Sunday, March 7, 2021

Do YOUR Job first


Charity Majors posted some more good career advice in her blog on 2021-03-07.  It's about focus and getting YOUR job done first, before you get distracted by all the other important work that is peripheral to the mission and purpose of your own job.   Many of us are attracted to shiny, new objects and are easily distracted.  Other folks are opportunistically looking to gain credit or glory unrelated to their job.

In 2016, on their way to their fifth (and best) super bowl championship, the New England Patriots cut one of the best players and athletes on their team, Jaime Collins.  Collins is a fantastic player.  Why was he cut?  To function effectively and win as a team, each person must do her own job first. Do YOUR job.

Thursday, March 4, 2021

Why are all CEOs of trillion dollar companies originally software engineers?

The International Institute of Software Management (iism.org) features a relatively long but worthwhile analysis of why there are so many successful CEOs who were developers. and guidance for leaders who started out as developers for applying their skills to wealth creation and success.

Monday, March 1, 2021

Better Code Review Practices

I recently reminded folks at work that it sometimes helps to look back at the issues we put into our code in the last 3-9 months.  We can formulate a short (3-5 item)  bullet list in a checklist.  The list is the 3-5 most-frequent types of errors we made in the recent past. The checklist reminds us during code reviews  to look for the same type of bug in  new code while we  are reviewing the new code.  Of course, the checklist must change, so there is effort in re-reviewing the last 3 months of bugs 4x per year and updating the checklist.  If all the bugs we put in are unique and there are no visible patterns, this effort is not worth doing. This idea comes from Steve McConnell's book Code Complete.  He calls the process "checklist driven code reviews" and he published a (long) list of common patterns of issues as examples.  Steve's book and approaches are quite old and modern integrated experiences and tools enable more, better refactoring, as well as some new difficulties for reviewers.

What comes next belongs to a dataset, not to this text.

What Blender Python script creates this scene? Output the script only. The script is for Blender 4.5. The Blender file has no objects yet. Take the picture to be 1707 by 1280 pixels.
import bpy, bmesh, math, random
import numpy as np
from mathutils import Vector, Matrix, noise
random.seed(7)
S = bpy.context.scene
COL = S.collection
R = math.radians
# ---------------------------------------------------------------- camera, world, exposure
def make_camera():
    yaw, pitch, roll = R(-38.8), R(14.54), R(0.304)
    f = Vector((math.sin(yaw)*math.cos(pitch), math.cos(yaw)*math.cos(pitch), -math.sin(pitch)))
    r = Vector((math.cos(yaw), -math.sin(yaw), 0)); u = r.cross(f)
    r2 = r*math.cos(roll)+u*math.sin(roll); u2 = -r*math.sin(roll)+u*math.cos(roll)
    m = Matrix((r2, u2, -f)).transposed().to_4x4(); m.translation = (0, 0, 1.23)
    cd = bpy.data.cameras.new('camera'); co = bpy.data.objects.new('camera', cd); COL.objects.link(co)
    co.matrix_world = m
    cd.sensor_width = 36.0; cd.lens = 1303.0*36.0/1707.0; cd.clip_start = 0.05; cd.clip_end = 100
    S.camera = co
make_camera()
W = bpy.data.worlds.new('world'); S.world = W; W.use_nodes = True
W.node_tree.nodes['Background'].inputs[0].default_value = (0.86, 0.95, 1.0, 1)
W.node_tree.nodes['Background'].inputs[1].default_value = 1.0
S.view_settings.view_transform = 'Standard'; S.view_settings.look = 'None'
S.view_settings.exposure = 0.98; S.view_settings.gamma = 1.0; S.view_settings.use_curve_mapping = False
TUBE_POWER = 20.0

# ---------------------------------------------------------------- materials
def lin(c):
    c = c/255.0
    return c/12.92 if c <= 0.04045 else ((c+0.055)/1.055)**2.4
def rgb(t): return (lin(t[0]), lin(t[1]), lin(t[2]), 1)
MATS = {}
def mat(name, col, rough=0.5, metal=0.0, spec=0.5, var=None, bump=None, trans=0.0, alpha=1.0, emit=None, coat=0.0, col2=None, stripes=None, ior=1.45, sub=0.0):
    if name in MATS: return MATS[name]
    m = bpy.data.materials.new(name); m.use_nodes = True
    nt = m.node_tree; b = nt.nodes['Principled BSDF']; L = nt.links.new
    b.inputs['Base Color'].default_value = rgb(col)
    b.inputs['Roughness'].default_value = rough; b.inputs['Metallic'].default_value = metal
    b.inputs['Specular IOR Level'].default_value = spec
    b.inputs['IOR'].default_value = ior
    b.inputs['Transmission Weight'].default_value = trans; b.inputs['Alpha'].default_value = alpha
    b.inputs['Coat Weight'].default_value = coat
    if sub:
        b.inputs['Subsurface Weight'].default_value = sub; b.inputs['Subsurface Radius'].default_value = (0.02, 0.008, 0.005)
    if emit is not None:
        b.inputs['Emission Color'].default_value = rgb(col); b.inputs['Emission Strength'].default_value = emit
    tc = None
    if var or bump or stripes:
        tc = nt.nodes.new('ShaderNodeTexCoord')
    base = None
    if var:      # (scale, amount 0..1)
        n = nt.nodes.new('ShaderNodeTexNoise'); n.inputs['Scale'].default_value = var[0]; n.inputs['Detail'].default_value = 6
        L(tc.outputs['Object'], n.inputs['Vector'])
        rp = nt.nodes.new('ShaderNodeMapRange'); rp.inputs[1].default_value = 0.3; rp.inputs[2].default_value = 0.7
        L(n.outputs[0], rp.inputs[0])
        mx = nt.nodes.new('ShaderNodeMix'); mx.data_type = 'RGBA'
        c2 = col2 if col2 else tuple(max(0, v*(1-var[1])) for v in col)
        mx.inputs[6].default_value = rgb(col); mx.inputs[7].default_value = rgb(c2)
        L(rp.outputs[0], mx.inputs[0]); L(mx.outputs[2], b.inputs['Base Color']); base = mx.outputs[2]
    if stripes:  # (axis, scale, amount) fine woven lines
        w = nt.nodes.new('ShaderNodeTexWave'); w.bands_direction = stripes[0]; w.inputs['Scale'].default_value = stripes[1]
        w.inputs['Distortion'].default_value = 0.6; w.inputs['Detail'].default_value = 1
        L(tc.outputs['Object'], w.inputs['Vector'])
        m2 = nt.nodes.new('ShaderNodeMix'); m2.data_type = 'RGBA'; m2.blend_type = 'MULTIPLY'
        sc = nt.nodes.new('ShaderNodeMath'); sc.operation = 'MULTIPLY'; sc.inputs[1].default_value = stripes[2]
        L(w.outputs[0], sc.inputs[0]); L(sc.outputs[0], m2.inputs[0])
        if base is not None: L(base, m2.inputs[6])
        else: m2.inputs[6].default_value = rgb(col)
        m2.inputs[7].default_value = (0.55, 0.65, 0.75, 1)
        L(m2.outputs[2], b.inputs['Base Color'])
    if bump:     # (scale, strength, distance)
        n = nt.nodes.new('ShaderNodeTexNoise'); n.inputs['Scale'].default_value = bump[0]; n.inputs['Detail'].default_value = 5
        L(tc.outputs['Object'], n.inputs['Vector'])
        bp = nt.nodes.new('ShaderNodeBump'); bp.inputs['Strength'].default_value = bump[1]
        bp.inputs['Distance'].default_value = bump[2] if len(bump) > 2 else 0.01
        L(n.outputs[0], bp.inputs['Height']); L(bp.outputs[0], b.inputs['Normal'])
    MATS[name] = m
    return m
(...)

Over the weekend, I stumbled upon this interesting post from Mike Lynch with very-useful advice for how you should formulate your pull requests so that reviewers can more-easily review your code.

Sunday, February 28, 2021

Qalea Drop, spiral wars book 7, by Joel Shepherd


I love all of the characters and the way the author integrates awe-and-wonder technology into this space opera.  I wish he would write only in this universe; I don't like the Cassandra Kresnov universe.  5/5 Stars.

Sunday, February 21, 2021

Rclone -- rsync for cloud storage


I wrote about rsync and file synchronization in this blog almost 8 years ago.  And although the size and diversity of consumer and commercial services have expanded, the fundamental properties are the same.  The venerable rsync algorithm has stood the test of time.  We are still doing basically what Ray Ozzie published in 1974.

Rclone appears to be a fantastic tool for synchronizing your files across devices, commercial services, and file systems.  The diversity of its protocols and supported commercial services is amazing!  I plan to try it for some collections I have on g-drive, one-drive, s3, and devices in my home.

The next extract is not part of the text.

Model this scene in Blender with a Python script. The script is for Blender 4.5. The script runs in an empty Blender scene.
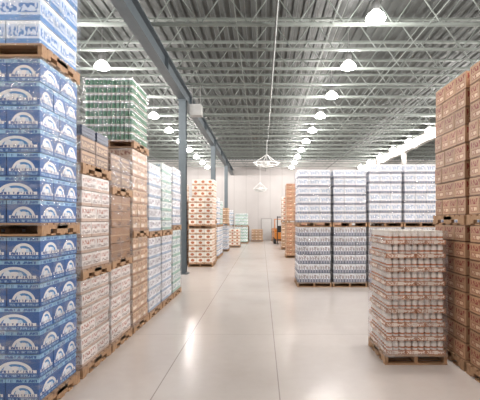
import bpy, math, random
from mathutils import Vector
random.seed(7)
scene = bpy.context.scene
try:
    scene.view_settings.view_transform = 'Standard'
    scene.view_settings.look = 'None'
    scene.view_settings.exposure = 0.0
except Exception as e:
    print(e)

def srgb(r, g, b):
    def f(c):
        c /= 255.0
        return c/12.92 if c <= 0.04045 else ((c+0.055)/1.055)**2.4
    return (f(r), f(g), f(b), 1.0)

# ------------------------------------------------------------------ nodes
class NT:
    def __init__(self, name):
        self.mat = bpy.data.materials.new(name)
        self.mat.use_nodes = True
        self.nt = self.mat.node_tree
        self.n = self.nt.nodes
        self.l = self.nt.links
        self.bsdf = self.n['Principled BSDF']
        self.out = self.n['Material Output']
    def put(self, sock, v):
        if isinstance(v, bpy.types.NodeSocket):
            self.l.new(v, sock)
        else:
            sock.default_value = v
    def m(self, op, a, b=0.0, c=0.0, clamp=False):
        nd = self.n.new('ShaderNodeMath'); nd.operation = op; nd.use_clamp = clamp
        self.put(nd.inputs[0], a); self.put(nd.inputs[1], b); self.put(nd.inputs[2], c)
        return nd.outputs[0]
    def mix(self, f, a, b, mode='MIX'):
        nd = self.n.new('ShaderNodeMix'); nd.data_type = 'RGBA'; nd.blend_type = mode
        self.put(nd.inputs[0], f); self.put(nd.inputs[6], a); self.put(nd.inputs[7], b)
        return nd.outputs[2]
    def noise(self, vec, scale, detail=2.0, rough=0.5):
        nd = self.n.new('ShaderNodeTexNoise')
        nd.inputs['Scale'].default_value = scale
        nd.inputs['Detail'].default_value = detail
        nd.inputs['Roughness'].default_value = rough
        if vec is not None: self.l.new(vec, nd.inputs['Vector'])
        return nd.outputs['Fac']
    def mapping(self, vec, sc=(1, 1, 1), loc=(0, 0, 0)):
        nd = self.n.new('ShaderNodeMapping')
        nd.inputs['Scale'].default_value = sc
        nd.inputs['Location'].default_value = loc
        self.l.new(vec, nd.inputs['Vector'])
        return nd.outputs[0]
    def coord(self, k='Object'):
        return self.n.new('ShaderNodeTexCoord').outputs[k]
    def uvs(self):
        nd = self.n.new('ShaderNodeUVMap'); nd.uv_map = 'UVMap'
        sp = self.n.new('ShaderNodeSeparateXYZ'); self.l.new(nd.outputs[0], sp.inputs[0])
        return nd.outputs[0], sp.outputs[0], sp.outputs[1]
    def attr(self, name):
        nd = self.n.new('ShaderNodeAttribute'); nd.attribute_name = name
        return nd.outputs['Fac']

def simple(name, col, rough=0.6, metal=0.0, var=0.12, scale=6.0, emit=None, es=0.0):
    t = NT(name)
    f = t.noise(t.coord(), scale, 3)
    c2 = tuple(x*(1-var*2) for x in col[:3])+(1,)
    t.put(t.bsdf.inputs['Base Color'], t.mix(f, col, c2))
    t.bsdf.inputs['Roughness'].default_value = rough
    t.bsdf.inputs['Metallic'].default_value = metal
    if emit:
        t.bsdf.inputs['Emission Color'].default_value = emit
        t.bsdf.inputs['Emission Strength'].default_value = es
    return t.mat

def rectmask(t, u, v, u0, u1, v0, v1):
    a = t.m('MULTIPLY', t.m('GREATER_THAN', u, u0), t.m('LESS_THAN', u, u1))
    b = t.m('MULTIPLY', t.m('GREATER_THAN', v, v0), t.m('LESS_THAN', v, v1))
    return t.m('MULTIPLY', a, b)

def case_mat(name, base, layers, var=0.25, rough=0.5):
    """printed carton: layers = list of (kind, params, colour)"""
    t = NT(name)
    uv, u, v = t.uvs()
    rnd = t.attr('rnd')
    col = base
    for kind, p, c in layers:
        if kind == 'rect':
            mk = rectmask(t, u, v, *p)
        elif kind in ('circ', 'circtop'):
            cu, cv, ru, rv = p
            du = t.m('DIVIDE', t.m('SUBTRACT', u, cu), ru)
            dv = t.m('DIVIDE', t.m('SUBTRACT', v, cv), rv)
            mk = t.m('LESS_THAN', t.m('ADD', t.m('MULTIPLY', du, du), t.m('MULTIPLY', dv, dv)), 1.0)
            if kind == 'circtop': mk = t.m('MULTIPLY', mk, t.m('GREATER_THAN', v, cv))
        elif kind == 'text':
            u0, u1, v0, v1, fu, fv = p
            cb = t.n.new('ShaderNodeCombineXYZ')
            t.put(cb.inputs[0], t.m('MULTIPLY', u, float(fu))); t.put(cb.inputs[1], t.m('MULTIPLY', v, float(fv)))
            nz = t.noise(cb.outputs[0], 1.0, 1.0)
            mk = t.m('MULTIPLY', rectmask(t, u, v, u0, u1, v0, v1), t.m('GREATER_THAN', nz, 0.5))
        elif kind == 'stripes':
            n, duty, v0, v1 = p
            fr = t.m('FRACT', t.m('MULTIPLY', u, n))
            mk = t.m('MULTIPLY', t.m('LESS_THAN', t.m('ABSOLUTE', t.m('SUBTRACT', fr, 0.5)), duty/2),
                     rectmask(t, u, v, 0, 1, v0, v1))
        col = t.mix(mk, col, c)
    k = t.m('ADD', t.m('MULTIPLY', rnd, var), 1.0-var*0.6)
    hs = t.n.new('ShaderNodeHueSaturation')
    t.put(hs.inputs['Value'], k); t.put(hs.inputs['Color'], col)
    t.put(t.bsdf.inputs['Base Color'], hs.outputs[0])
    t.bsdf.inputs['Roughness'].default_value = rough
    return t.mat

W = srgb
WHITE = W(236, 236, 236)
MAT = {}
MAT['blue'] = case_mat('printed_blue_carton', W(10, 84, 154), [
    ('rect', (0, 1, 0.82, 0.99), W(142, 188, 220)),
    ('text', (0.06, 0.94, 0.84, 0.96, 26, 4), W(24, 88, 156)),
    ('circtop', (0.5, 0.22, 0.36, 0.50), WHITE),
    ('circtop', (0.5, 0.22, 0.28, 0.38), W(52, 130, 192)),
    ('circtop', (0.5, 0.22, 0.20, 0.28), WHITE),
    ('circtop', (0.36, 0.22, 0.09, 0.34), W(228, 236, 244)),
    ('circtop', (0.62, 0.22, 0.07, 0.26), W(200, 220, 238)),
    ('rect', (0.06, 0.94, 0.20, 0.33), WHITE),
    ('text', (0.10, 0.90, 0.21, 0.32, 22, 3), W(16, 74, 144)),
    ('text', (0.05, 0.95, 0.04, 0.14, 36, 5), W(150, 188, 220)),
])
MAT['blue_light'] = case_mat('printed_pale_blue_carton', W(190, 208, 230), [
    ('rect', (0, 1, 0.0, 0.25), W(70, 128, 190)),
    ('text', (0.05, 0.95, 0.35, 0.75, 14, 5), W(60, 114, 182)),
    ('rect', (0, 1, 0.86, 1.0), W(230, 236, 242)),
])
MAT['white_red'] = case_mat('printed_white_red_carton', W(232, 225, 220), [
    ('text', (0.06, 0.94, 0.55, 0.85, 14, 4), W(170, 110, 92)),
    ('rect', (0, 1, 0.0, 0.2), W(194, 168, 150)),
    ('text', (0.1, 0.9, 0.25, 0.45, 22, 6), W(134, 116, 110)),
])
MAT['brown_plain'] = case_mat('kraft_carton', W(154, 114, 80), [
    ('rect', (0.0, 1.0, 0.46, 0.52), W(186, 152, 116)),
    ('text', (0.62, 0.92, 0.1, 0.34, 16, 10), W(86, 58, 40)),
])
MAT['crate_brown'] = case_mat('brown_tray_carton', W(108, 74, 48), [
    ('rect', (0.06, 0.94, 0.72, 0.92), W(160, 122, 86)),
    ('text', (0.1, 0.9, 0.2, 0.6, 12, 6), W(174, 140, 104)),
])
MAT['tan'] = case_mat('printed_tan_carton', W(198, 168, 138), [
    ('text', (0.08, 0.92, 0.5, 0.85, 12, 5), W(144, 94, 68)),
    ('rect', (0.0, 1.0, 0.0, 0.16), W(160, 118, 88)),
    ('rect', (0.1, 0.5, 0.2, 0.44), W(232, 216, 200)),
])
MAT['pale_green'] = case_mat('printed_pale_green_carton', W(224, 230, 226), [
    ('rect', (0, 1, 0.0, 0.3), W(146, 180, 168)),
    ('text', (0.08, 0.92, 0.4, 0.85, 14, 5), W(116, 144, 162)),
])
MAT['pale'] = case_mat('printed_pale_carton', W(232, 232, 234), [
    ('rect', (0, 1, 0.0, 0.25), W(156, 174, 196)),
    ('text', (0.08, 0.92, 0.4, 0.85, 14, 5), W(146, 138, 150)),
])
MAT['orange_white'] = case_mat('printed_orange_white_carton', W(234, 226, 216), [
    ('rect', (0, 1, 0.0, 0.28), W(168, 122, 88)),
    ('circ', (0.5, 0.62, 0.24, 0.24), W(178, 110, 76)),
    ('text', (0.06, 0.94, 0.06, 0.24, 12, 3), W(236, 214, 190)),
])
MAT['red_brown'] = case_mat('printed_red_brown_carton', W(184, 146, 114), [
    ('text', (0.08, 0.92, 0.56, 0.88, 11, 4.0), W(140, 60, 50)),
    ('rect', (0.14, 0.86, 0.16, 0.46), W(158, 98, 74)),
    ('text', (0.18, 0.82, 0.2, 0.42, 16, 5), W(224, 198, 168)),
    ('rect', (0, 1, 0.0, 0.05), W(124, 88, 66)),
], var=0.35)
MAT['white_blue'] = case_mat('printed_white_blue_carton', W(238, 238, 241), [
    ('rect', (0, 1, 0.0, 0.24), W(108, 122, 146)),
    ('text', (0.06, 0.94, 0.42, 0.8, 9, 3), W(160, 178, 206)),
    ('stripes', (4, 0.3, 0.0, 0.24), W(184, 174, 172)),
], var=.15)
MAT['slate_blue'] = case_mat('printed_slate_blue_carton', W(228, 230, 233), [
    ('rect', (0, 1, 0.0, 0.38), W(96, 106, 124)),
    ('stripes', (4, 0.5, 0.06, 0.75), W(164, 164, 174)),
    ('text', (0.05, 0.95, 0.5, 0.85, 10, 3), W(158, 146, 142)),
], var=.2)
MAT['dark_blue'] = simple('dark_blue_crate', W(34, 50, 84), 0.45)
MAT['core'] = simple('light_block_core', W(96, 78, 64), 0.8)
t = NT('pallet_wood')
g = t.noise(t.mapping(t.coord(), (3, 40, 20)), 1.0, 4)
t.put(t.bsdf.inputs['Base Color'], t.mix(g, W(200, 162, 124), W(118, 84, 60)))
t.bsdf.inputs['Roughness'].default_value = 0.75
MAT['wood'] = t.mat

# stretch film
def film_mat(name, base, gain, gloss):
    t = NT(name)
    t.n.remove(t.bsdf)
    tr = t.n.new('ShaderNodeBsdfTransparent'); tr.inputs[0].default_value = (0.99, 0.99, 1.0, 1)
    gl = t.n.new('ShaderNodeBsdfGlossy'); gl.inputs['Roughness'].default_value = 0.12
    df = t.n.new('ShaderNodeBsdfDiffuse'); df.inputs[0].default_value = (0.92, 0.92, 0.94, 1)
    co = t.coord()
    wr = t.noise(t.mapping(co, (6, 6, 2.0)), 2.4, 4, 0.65)
    wr2 = t.noise(t.mapping(co, (2.5, 2.5, 7)), 1.6, 3, 0.6)
    bp = t.n.new('ShaderNodeBump'); bp.inputs['Strength'].default_value = 1.0; bp.inputs['Distance'].default_value = 0.06
    t.l.new(wr, bp.inputs['Height']); t.l.new(bp.outputs[0], gl.inputs['Normal'])
    m1 = t.n.new('ShaderNodeMixShader'); m1.inputs[0].default_value = gloss
    t.l.new(df.outputs[0], m1.inputs[1]); t.l.new(gl.outputs[0], m1.inputs[2])
    m2 = t.n.new('ShaderNodeMixShader')
    st = t.m('MULTIPLY', t.m('SUBTRACT', wr2, 0.48), 3.0, clamp=True)
    fac = t.m('ADD', base, t.m('MULTIPLY', t.m('MULTIPLY', st, wr), gain), clamp=True)
    t.l.new(fac, m2.inputs[0]); t.l.new(tr.outputs[0], m2.inputs[1]); t.l.new(m1.outputs[0], m2.inputs[2])
    t.l.new(m2.outputs[0], t.out.inputs[0])
    return t.mat
MAT['film'] = film_mat('stretch_film', .08, 0.9, .75)
MAT['film_thick'] = film_mat('stretch_film_many_layers', .10, 1.3, .8)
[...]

The last stand: blood on the stars 14 by Jay Allen


Now I remember why I put the series down, 2/5 Stars, meh.

Monday, February 15, 2021

A quantum murder by Peter F Hamilton


The magic system is not that good but the story and characters are loads of fun, 4/5 Stars.

Sunday, February 14, 2021

Cobra Traitor by Timmothy Zahn


Disappointing ending to the trilogy, 2/5 Stars.

Wednesday, February 10, 2021

Mindstar Rising (1993) by Peter F Hamilton


I am catching up on earlier space opera books by Peter F Hamilton.  I enjoyed this one, despite the paradoxical magic system.  Great characters and funny British ethnocentrism. 3/5 Stars.

Team of Teams by Stanley McChrystal


Mitch joined a book club where we read a business book every month.  In February 2021 we are reading Team of Teams.  The book is much better than I thought it would be and has some very strong scholarship that adds enormous heft to the concepts presented.


Teams are effective because they trust each other and they have a shared purpose. This is what the author calls "shared consciousness."  The author noticed, while losing his military conflict against a popular insurgency, that his enemies were distributed and united in their purpose, such that the usual "decapitation" attacks or systematic roll-up tactics of anti-insurgency were all failing.  In order to combat and defeat this "network of networks," he organized all of his forces identically, enabling and empowering his personnel to accomplish their mission.  The lessons and concepts are extremely valuable in many contexts .  4/5 Stars.